▶ [Given information]:
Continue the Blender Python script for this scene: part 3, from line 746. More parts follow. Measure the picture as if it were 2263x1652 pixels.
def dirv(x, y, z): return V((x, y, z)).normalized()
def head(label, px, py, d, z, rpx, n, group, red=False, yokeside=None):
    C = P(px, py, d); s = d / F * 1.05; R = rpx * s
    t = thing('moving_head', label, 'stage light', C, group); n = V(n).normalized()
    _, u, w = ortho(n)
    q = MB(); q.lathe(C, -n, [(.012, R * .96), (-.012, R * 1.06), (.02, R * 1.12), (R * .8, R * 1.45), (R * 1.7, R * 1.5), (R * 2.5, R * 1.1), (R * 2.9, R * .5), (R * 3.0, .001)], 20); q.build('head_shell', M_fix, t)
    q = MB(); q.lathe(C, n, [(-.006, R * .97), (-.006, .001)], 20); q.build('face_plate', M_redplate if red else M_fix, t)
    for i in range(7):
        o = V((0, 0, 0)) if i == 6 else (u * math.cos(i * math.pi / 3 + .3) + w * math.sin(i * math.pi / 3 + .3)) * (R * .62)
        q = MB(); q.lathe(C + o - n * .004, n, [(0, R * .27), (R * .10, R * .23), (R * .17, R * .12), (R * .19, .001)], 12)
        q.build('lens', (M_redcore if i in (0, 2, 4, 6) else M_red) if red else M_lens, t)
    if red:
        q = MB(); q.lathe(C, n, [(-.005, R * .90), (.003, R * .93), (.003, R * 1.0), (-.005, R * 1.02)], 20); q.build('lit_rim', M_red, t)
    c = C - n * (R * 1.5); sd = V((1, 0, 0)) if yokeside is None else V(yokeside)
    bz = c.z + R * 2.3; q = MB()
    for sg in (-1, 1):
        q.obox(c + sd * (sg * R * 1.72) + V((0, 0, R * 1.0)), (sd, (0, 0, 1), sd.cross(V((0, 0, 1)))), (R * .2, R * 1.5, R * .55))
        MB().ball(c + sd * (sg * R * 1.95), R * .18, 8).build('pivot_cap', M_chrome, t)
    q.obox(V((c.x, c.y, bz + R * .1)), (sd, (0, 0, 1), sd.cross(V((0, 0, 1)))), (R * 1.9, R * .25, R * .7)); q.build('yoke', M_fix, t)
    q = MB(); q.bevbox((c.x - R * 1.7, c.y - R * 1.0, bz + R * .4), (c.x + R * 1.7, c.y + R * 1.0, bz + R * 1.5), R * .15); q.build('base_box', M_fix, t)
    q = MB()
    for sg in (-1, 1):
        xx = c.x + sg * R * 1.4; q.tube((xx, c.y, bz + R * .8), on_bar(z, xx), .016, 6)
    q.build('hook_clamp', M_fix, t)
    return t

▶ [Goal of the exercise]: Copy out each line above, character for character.

▶ [Final result]:
Continue the Blender Python script for this scene: part 3, from line 746. More parts follow. Measure the picture as if it were 2263x1652 pixels.
def dirv(x, y, z): return V((x, y, z)).normalized()
def head(label, px, py, d, z, rpx, n, group, red=False, yokeside=None):
    C = P(px, py, d); s = d / F * 1.05; R = rpx * s
    t = thing('moving_head', label, 'stage light', C, group); n = V(n).normalized()
    _, u, w = ortho(n)
    q = MB(); q.lathe(C, -n, [(.012, R * .96), (-.012, R * 1.06), (.02, R * 1.12), (R * .8, R * 1.45), (R * 1.7, R * 1.5), (R * 2.5, R * 1.1), (R * 2.9, R * .5), (R * 3.0, .001)], 20); q.build('head_shell', M_fix, t)
    q = MB(); q.lathe(C, n, [(-.006, R * .97), (-.006, .001)], 20); q.build('face_plate', M_redplate if red else M_fix, t)
    for i in range(7):
        o = V((0, 0, 0)) if i == 6 else (u * math.cos(i * math.pi / 3 + .3) + w * math.sin(i * math.pi / 3 + .3)) * (R * .62)
        q = MB(); q.lathe(C + o - n * .004, n, [(0, R * .27), (R * .10, R * .23), (R * .17, R * .12), (R * .19, .001)], 12)
        q.build('lens', (M_redcore if i in (0, 2, 4, 6) else M_red) if red else M_lens, t)
    if red:
        q = MB(); q.lathe(C, n, [(-.005, R * .90), (.003, R * .93), (.003, R * 1.0), (-.005, R * 1.02)], 20); q.build('lit_rim', M_red, t)
    c = C - n * (R * 1.5); sd = V((1, 0, 0)) if yokeside is None else V(yokeside)
    bz = c.z + R * 2.3; q = MB()
    for sg in (-1, 1):
        q.obox(c + sd * (sg * R * 1.72) + V((0, 0, R * 1.0)), (sd, (0, 0, 1), sd.cross(V((0, 0, 1)))), (R * .2, R * 1.5, R * .55))
        MB().ball(c + sd * (sg * R * 1.95), R * .18, 8).build('pivot_cap', M_chrome, t)
    q.obox(V((c.x, c.y, bz + R * .1)), (sd, (0, 0, 1), sd.cross(V((0, 0, 1)))), (R * 1.9, R * .25, R * .7)); q.build('yoke', M_fix, t)
    q = MB(); q.bevbox((c.x - R * 1.7, c.y - R * 1.0, bz + R * .4), (c.x + R * 1.7, c.y + R * 1.0, bz + R * 1.5), R * .15); q.build('base_box', M_fix, t)
    q = MB()
    for sg in (-1, 1):
        xx = c.x + sg * R * 1.4; q.tube((xx, c.y, bz + R * .8), on_bar(z, xx), .016, 6)
    q.build('hook_clamp', M_fix, t)
    return t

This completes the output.